04 November 2019
Previous best practices with EULEX Correctional Services capacity-building work has made Finland once again the go-to country to further strengthen the correctional and probation services in Kosovo.
During the EULEX-organised study visit to Finland, which took place during the first week of October, six Kosovo Correctional Service (KCS) staff members were trained to become trainers on how to conduct risk and need assessments and how to create sentence plans. To ensure sustainability, the training of future KCS trainers has focused specifically on individual sentence planning, which should be made for all inmates in order to minimise the risk of reoffending, a process that is based on an individual assessment of risks and needs.
The KCS team visited the regional Assessment Centre in Helsinki, the Finnish training institute for Prison and Probation of the Criminal Sanctions Agency, as well open and closed prisons in order to see how sentence plans are being implemented and how these plans affect the inmates and the prison staff.
After the study visit to Finland, a team of Finnish experts came to Pristina to support and assist the KCS group of trainees, as well as to evaluate the progress made in developing a training manual for future trainees.
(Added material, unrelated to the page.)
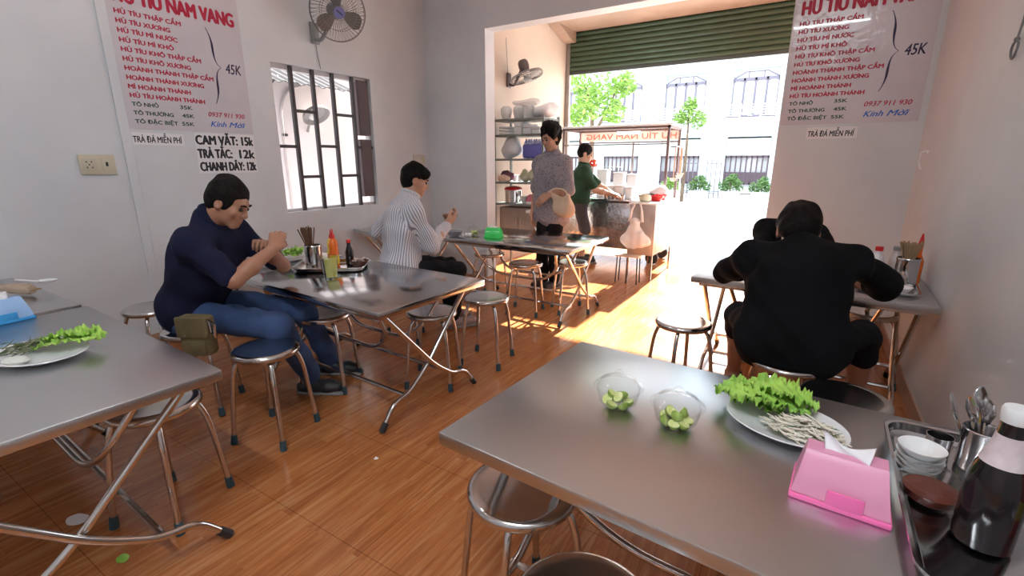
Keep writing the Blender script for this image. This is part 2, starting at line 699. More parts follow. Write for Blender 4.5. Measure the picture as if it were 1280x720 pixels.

On 2 November, after a week-long training course in Pristina, the closing event of the training of future trainers in the KCS Unit of Assessment and Classification of Prisoners took place. During the closing event, the Head of EULEX Monitoring Pillar, Johanna Valenius, stated that: “EULEX has been supporting KCS since the beginning of the Mission in 2008 and continues to do so through the Monitoring, Mentoring and Advising mandate. It is really important to mention that the idea for this training came directly from our local counterparts. The KCS identified that there is a need to offer training for newly recruited staff and this could be carried out by officials already trained, hence to train the trainers.”
The local counterparts also expressed a great level of professional fulfilment after the different levels of training that they received. Dashnim Osmani, Head of the Pilot Project of the Unit for Assessment and Classification of Prisoners, who is now also a certified trainer said: “The benefits of this type of specific and extensive training are directly linked with our daily work and responsibilities. What’s more, now we will be also able to pass on our expertise to our teams.”
Annamari Räisänen, short term expert for prisoner assessment, recapped the entire training process that took place during the last two months: “At the end of these two months I can say that participants seemed to be very happy and satisfied with the results and expertise gained during the sessions. Most importantly, the enthusiastic and cooperative approach of the Kosovo counterparts showed a good understanding of the need to build expertise in this particular field, so as to continue the good development of KCS.”
The closing ceremony of the training of future trainers also marked the certification of six KCS trainers in Unit of Assessment and Classification of Prisoners.